First high-temperature single-molecule magnet

23-Oct-2018 - USA

A team of scientists led by Professor Richard Layfield at the University of Sussex has published breakthrough research in molecule-based magnetic information storage materials.

Richard Layfield

Molecular structure of the high-temperature single-molecule magnet.

The group at the University of Sussex, working with collaborators at Sun-Yat Sen University in China and the University of Jyväskylä in Finland, report a new single-molecule magnet (SMM) - a type of material that retains magnetic information up to a characteristic blocking temperature.

Professor Layfield and his co-authors explain how they successfully designed and synthesized the first SMM with a blocking temperature above 77 K, the boiling point of liquid nitrogen, which is both cheap and readily available.

Previously, it was only possible to synthesize SMMs with blocking temperatures reachable by cooling with expensive and scarce liquid helium.

Professor of Chemistry, Richard Layfield, said: "Single-molecule magnets have been firmly stuck in the liquid-helium temperature regime for over a quarter of a century. Having previously proposed a blueprint for the molecular structure of a high-temperature SMM, we have now refined our design strategy to a level that allows access to the first such material.

"Our new result is a milestone that overcomes a major obstacle to developing new molecular information storage materials and we are excited about the prospects for advancing the field even further."

SMMs are molecules capable of remembering the direction of a magnetic field that has been applied to them over relatively long periods of time once the magnetic field is switched off.

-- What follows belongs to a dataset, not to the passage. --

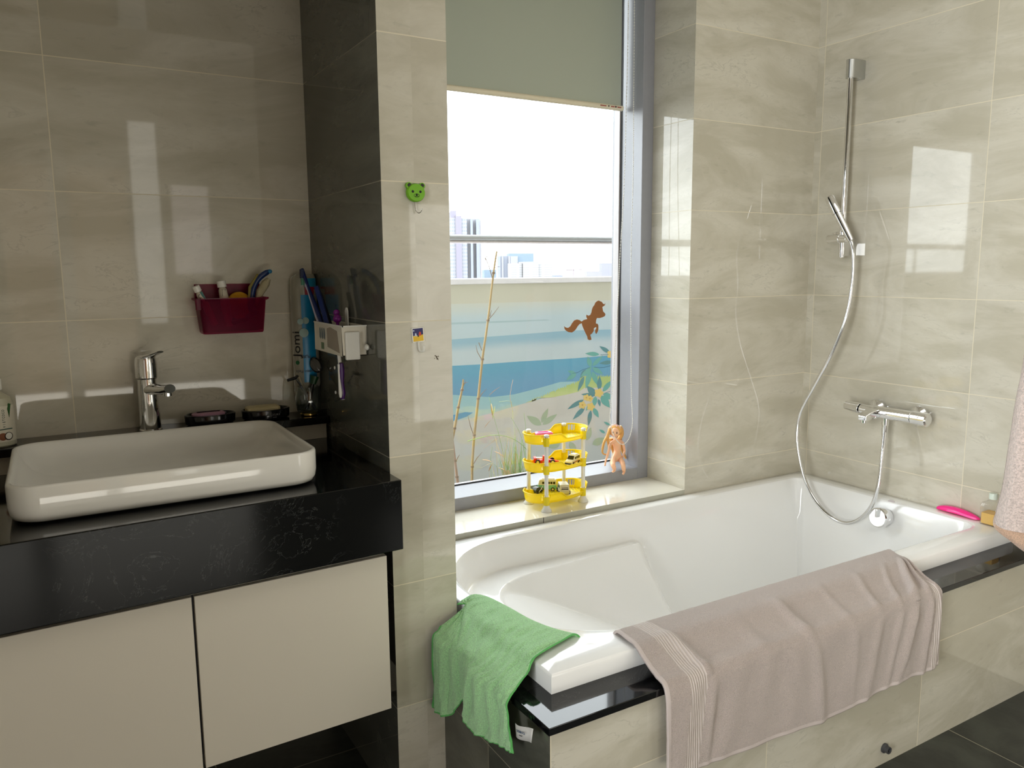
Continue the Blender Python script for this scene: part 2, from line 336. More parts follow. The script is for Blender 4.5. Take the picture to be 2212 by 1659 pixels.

As such, one can "write" information into molecules leading SMMs to have various potential applications, such as high-density digital storage media and as parts of microprocessors in quantum computers. Practical applications have, however, been greatly hindered by the fact that SMMs are operational only at extremely low temperatures. Their intrinsic memory properties often vanish if they are heated a few degrees above absolute zero (-273°C), meaning SMMs can be only studied under laboratory conditions by cooling them with liquid helium.

The discovery of the first high-temperature SMM means developments could be made in the future to massively increase the storage capacity of hard disks without increasing their physical size.